Ce fut la voiture la plus vendue en France. La Dauphine ne remplaçait pas de la reine 4CV mais, selon les termes de Billancourt, elle venait « l’épauler ». L’épaule sera produite de 1956 à 1967. Avec prolongations aux Brésil (1968) et en Argentine (1970). Petite berline dont une partie du design aurait été suggéré par Ghia, son moteur arrière la propulsait à 111km/h en dépit d’une tenue de route qui sera pour beaucoup meurtrière. Embourgeoisée par l’Ondine, mordant la piste en robe Gordini, la Dauphine tentera l’export, notamment aux USA. Au 1/43ème, ce sera la bousculade avec CIJ en première ligne. Il y aura une Dauphine chez Dinky (la première Renault depuis des lustres), chez Jep, Minialuxe, Clé, Rico en Espagne et Politoys en Italie, seulement parce que là-bas, la Dauphine était produite par Alfa-Romeo !. Norev sera de la partie évidemment avec une mignonne Dauphine rondouillarde sortie en 1956 avec, nouveautés, un vitrage et un socle, non plus en métal, mais en plastique, privilège alors partagé avec la DS19, la Mercedes-Benz W196 et la Jaguar Mark I 2,4l. Roues rouges, pneus blancs : la bestiole était élégante, moulée dans une palette de coloris pimpants. On savait que c’était une Dauphine, puisque c’était marqué sur la plaque d’immatriculation avant, laquelle, selon les auteurs du livre Les Belles Autos de Norev, aurait été amovible sur certains modèles. Doublée d’une rare version mécanique avec moteur à friction, la Dauphine Norev évoluera en même temps que la vraie, gagnant un aménagement intérieur, des roues avant directionnelles, des nouvelles roues, des pneus à flancs blancs et une suspension. Le grand luxe!. Jumelée avec l’Ondine apparue au catalogue en 1961, la Dauphine Norev, à l’instar de la vraie, partira à l’export pour être reproduite en URSS par Tbilissi/NovoExport et d’aucuns évoquent une version algérienne. En France, la plaque d’immatriculation arrière variait d’une série à l’autre – AL 85, CC 88… Les boîtes aussi évolueront : caisse faux bois carton, écrin/socle noir plastique, mica/socle jaune carton…Du coup, sa nomenclature passera du numéro 13 originel au numéro 50 final…
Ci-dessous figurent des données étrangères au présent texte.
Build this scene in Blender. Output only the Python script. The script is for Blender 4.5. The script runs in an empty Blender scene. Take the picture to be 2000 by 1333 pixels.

Renault Estafette Gendarmerie nationale. CIJ-Europarc -1960. No. 3-93

C’est Louis Renault qui, avant-guerre, avait signé des accords exclusifs avec la Compagnie Industrielle du Jouet (CIJ) pour la reproduction officielle et exclusive en France des miniatures Renault sous la marque Jouets Renault. Accords prorogés après-guerre par la Régie Nationale mais rompus en 1955 suite au décès accidentel du dirigeant de la Régie, Pierre Lefaucheux, au volant de sa Frégate. Ceci pour expliquer que CIJ fut jusqu’à cette date fatidique, l’unique reproducteur des Renault, omniprésentes à son catalogue (4CV, Frégate, Étoile Filante, Dauphine, Prairie, Savane, Dauphinoise, Alpine, etc…). En 1957, la Régie lançait sa fourgonnette Estafette, illico embrayée par CIJ qui la livrera à tous les usages. En résumé : moule amorti !. Apparu au catalogue des nouveautés 1960 en même temps que l’Estafette Police surélevée et que l’Estafette Mini Car Hostellerie du Cheval Blanc, l’Estafette Gendarmerie en clôturait le cycle industriel. Contrairement au modèle Police électrifié par pile, le minicar Gendarmerie nationale est chichement équipé d’un gyrophare en alu peint rouge inerte fiché sur le toit et d’une antenne métallique qui ressemblait à un tire-comédon. Les roues étaient bleues « gendarme » et les pneus, calandre et pare-chocs, noirs. Increvable, l’Estafette sera âpre au service et mettra un temps fou à prendre sa retraite, à l’Armée, comme au civil.